I don’t think enforced leveling down is either prudent or wise, but I am thoroughly persuaded that life of any description cannot thrive when it is restricted. Imagination and aspiration are close siblings. Human beings in my estimation are naturally creative and resourceful, given the opportunity; restriction & coercion are unhealthy as there is a world of difference between education and indoctrination.
Real education comes most naturally from experience. Human beings, as we can discern from authentic history, are prone to influence. Any system of social organization that attempts to limit or manipulate the potential of individual human-beings is reprehensible in my estimation. We need to learn to be confident and free, to think and act from our own volition. That is a fundamental spiritual right. Guidance and encouragement are essential, but indoctrination, coercion or bribery of any description are no way to cultivate the welfare and intelligence of society, or improve the human race and prosper the health of our planet.
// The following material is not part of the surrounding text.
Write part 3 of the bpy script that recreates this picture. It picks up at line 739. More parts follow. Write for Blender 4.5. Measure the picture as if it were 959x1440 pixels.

Thanks, David; great to see you here, too.
“Like” !
🙂
The average overworked, over entertained, underpaid, working class battler hasn’t got the time, or the inclination to read anything except for SMS’s sports scores, celebrity gossip and grocery prices.
They have been trained in the Capitalist school of ‘education’.
ie Work, buy, and die.
Actually it’s a very short read, or it can be heard via the hour and half audiobook video: https://dandelionsalad.wordpress.com/2021/08/13/the-communist-manifesto-by-karl-marx-and-friedrich-engels/, but yes, I do understand your comment.
Peter Kropotkin, or the ‘White Buddha’ as Tolstoy called him, was more down to Earth than Marx:
‘Kropotkin believed in a horizontal (that is, non-hierarchical) society made up of voluntary associations, where all wealth is socially owned, everyone has access to the necessities of life, and everyone owned their own means of subsistence.’
‘Mutual Aid’ should be required reading in every high school or college.